Bei einem Unfall, der in unmittelbarem Zusammenhang mit dem Einfahren von einer Parkbucht in den Straßenverkehr stattfindet, gilt das einfahrende Fahrzeug als Verursacher, wenn eine weitere Aufklärung nicht möglich ist. Denn in einem solchen Fall besteht der Anschein, dass der zuvor Einfahrende nicht ausreichend auf den Verkehr geachtet hat. Das hat das Amtsgericht Hanau entschieden.
Darum geht es
Der Fahrer eines zuvor in einer Parkbucht am Straßenrand stehenden Fahrzeugs ist mit diesem in den Straßenverkehr eingefahren.
Hierauf kam es zu einer Kollision mit dem dort in gleicher Richtung fahrenden Wagen der Klägerin. Über den Unfallhergang machten die Beteiligten jeweils unterschiedliche Angaben.
Wesentliche Entscheidungsgründe
Die Klage war beim Amtsgericht Hanau erfolgreich. Die Klägerin kann demnach Schadensersatz aufgrund des Verkehrsunfalls verlangen. Auf die Klägerin entfällt kein Mithaftungsanteil.
Das Amtsgericht Hanau ist davon ausgegangen, dass der Verkehrsunfall vollständig von dem einfahrenden Fahrzeug verursacht wurde.
Zwar ließ sich das Geschehen überwiegend nicht mehr aufklären, allerdings habe derjenige, der vom Straßenrand in den Verkehr einfährt, gem. § 10 StVO besonders darauf zu achten, dass er andere Verkehrsteilnehmer nicht gefährdet.
Das Gericht war nach einer Gesamtwürdigung der durchgeführten Beweisaufnahme davon überzeugt, dass sich der Unfall im engen zeitlichen und örtlichen Zusammenhang mit dem Einfahren des beklagten Fahrers von einer Parkbucht auf die Fahrbahn ereignete.

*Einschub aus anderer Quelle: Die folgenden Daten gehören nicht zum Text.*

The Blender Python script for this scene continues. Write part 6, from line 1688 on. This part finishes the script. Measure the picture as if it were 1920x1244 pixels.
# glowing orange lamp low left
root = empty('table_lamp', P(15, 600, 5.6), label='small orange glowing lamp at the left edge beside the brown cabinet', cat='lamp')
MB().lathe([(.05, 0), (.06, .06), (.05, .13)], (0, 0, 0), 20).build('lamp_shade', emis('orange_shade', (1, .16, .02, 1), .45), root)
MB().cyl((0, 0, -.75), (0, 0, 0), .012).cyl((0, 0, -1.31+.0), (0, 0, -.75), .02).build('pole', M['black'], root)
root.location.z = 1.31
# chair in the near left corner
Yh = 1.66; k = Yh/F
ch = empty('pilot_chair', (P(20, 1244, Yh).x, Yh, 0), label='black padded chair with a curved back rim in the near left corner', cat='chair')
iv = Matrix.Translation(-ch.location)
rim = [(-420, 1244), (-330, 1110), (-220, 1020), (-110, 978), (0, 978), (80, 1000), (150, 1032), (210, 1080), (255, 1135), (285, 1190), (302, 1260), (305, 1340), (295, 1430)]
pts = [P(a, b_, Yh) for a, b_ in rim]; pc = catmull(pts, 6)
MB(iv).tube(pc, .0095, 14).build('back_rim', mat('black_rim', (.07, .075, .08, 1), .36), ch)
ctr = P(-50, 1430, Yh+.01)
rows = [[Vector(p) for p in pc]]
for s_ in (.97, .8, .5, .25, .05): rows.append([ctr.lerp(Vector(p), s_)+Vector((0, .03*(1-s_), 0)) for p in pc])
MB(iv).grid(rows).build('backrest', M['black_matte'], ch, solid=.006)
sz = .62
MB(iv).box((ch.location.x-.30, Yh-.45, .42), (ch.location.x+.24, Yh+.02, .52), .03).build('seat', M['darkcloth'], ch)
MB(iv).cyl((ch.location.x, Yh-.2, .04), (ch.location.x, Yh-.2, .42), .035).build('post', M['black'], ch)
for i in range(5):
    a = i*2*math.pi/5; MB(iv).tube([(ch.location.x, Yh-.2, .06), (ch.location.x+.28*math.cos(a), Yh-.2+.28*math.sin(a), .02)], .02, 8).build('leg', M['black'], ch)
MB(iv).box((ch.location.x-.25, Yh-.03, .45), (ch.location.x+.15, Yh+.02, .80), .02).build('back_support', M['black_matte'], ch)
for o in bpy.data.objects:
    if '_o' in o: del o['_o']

Aufgrund der zeitlichen und örtlichen Nähe des Unfallgeschehens zu dem Einfahren des parkenden Fahrzeugs in den Straßenverkehr spreche daher der Beweis des ersten Anscheins dafür, dass dessen Fahrer nicht ausreichend auf den Verkehr geachtet und somit den Unfall herbeigeführt habe.
Dafür spreche zudem, dass seine Version des Unfallgeschehens, er sei bereits einige Zeit auf der Straße gefahren, mit dem Schadensbild nicht in Einklang zu bringen sei.
Zudem habe der Fahrer selbst erklärt, das andere Fahrzeug erst durch den Anstoß bemerkt zu haben, was darauf hinweise, dass er das Verkehrsgeschehen beim Losfahren von dem Parkplatz nicht ausreichend beobachtet habe.
Der festgestellte maßgebliche Verkehrsverstoß des beklagten Fahrers genüge auch für einen Ausschluss der Betriebsgefahr des Fahrzeugs der Klägerin. Demnach habe sie auch nicht die Betriebsgefahr ihres Fahrzeugs zu tragen.
Die Entscheidung ist nicht rechtskräftig.